Lonesome - Memoirs of a Wilderness Dog
I just finished reading this book that I got for Christmas from my mom. It was excellent. The author runs the Nuk Tesslie Alpine Experience in Tweedsmuir Provincial Park near Bella Coola.
Heritage House Publishing
Charming, humorous and utterly engaging, this is a book that will make readers laugh and cry. It is “written” by Lonesome, the author’s dog, and these observations of life in the wilds reveal a dog with great character, charm — and attitude.
Named for her first home, remote Lonesome Lake in British Columbia’s Tweedsmuir Park, Lonesome was a first-rate companion: obedient, mannerly, brave, and occasionally cynical. She did not share her human’s love of the wilderness, and wore a martyred expression for most of her life. She would have much preferred a life in the suburbs, “with nice safe walks in the park and a cozy bed inside the house.”
“Any dog worth her milk bones,” Lonesome writes, “must accept her lot in life—fording rivers, swimming lakes, camping out in bitter weather and, worst of all, bears. Yes, bears. It’s a wonder I am still around to tell this tale.”

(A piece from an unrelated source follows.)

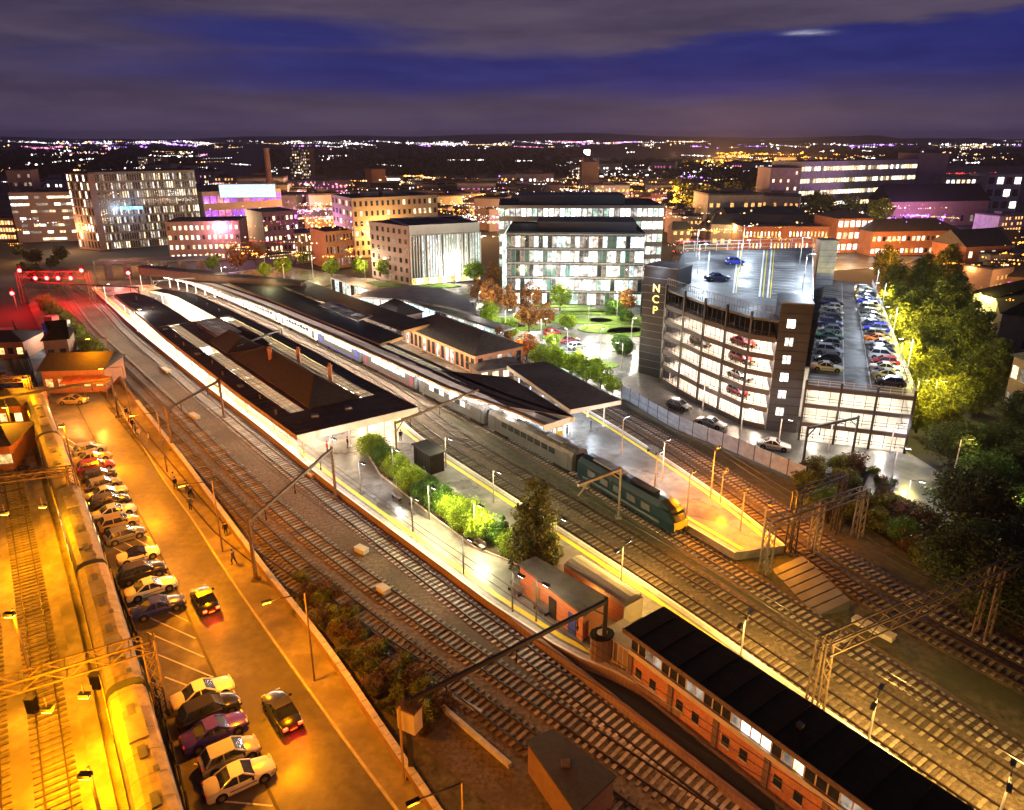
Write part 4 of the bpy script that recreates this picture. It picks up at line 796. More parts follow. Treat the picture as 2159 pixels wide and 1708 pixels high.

Lonesome’s memoirs paint a vivid picture of her life with Chris, but “I am not a vindictive creature and this book will remain family reading.” She focuses on events not already recounted in Chris’s books and, as she loftily points out in her introduction, on sharing her unique dog’s perspective on their day-to-day life in the wilds.
Well-known author Chris Czajkowski has lived in the wilderness for the last 15 years; her experiences are recorded in her previous books: Cabin at Singing River, Diary of a Wilderness Dweller, Nuk Tessli, and Snowshoes and Spotted Dick: Letters from a Wilderness Dweller.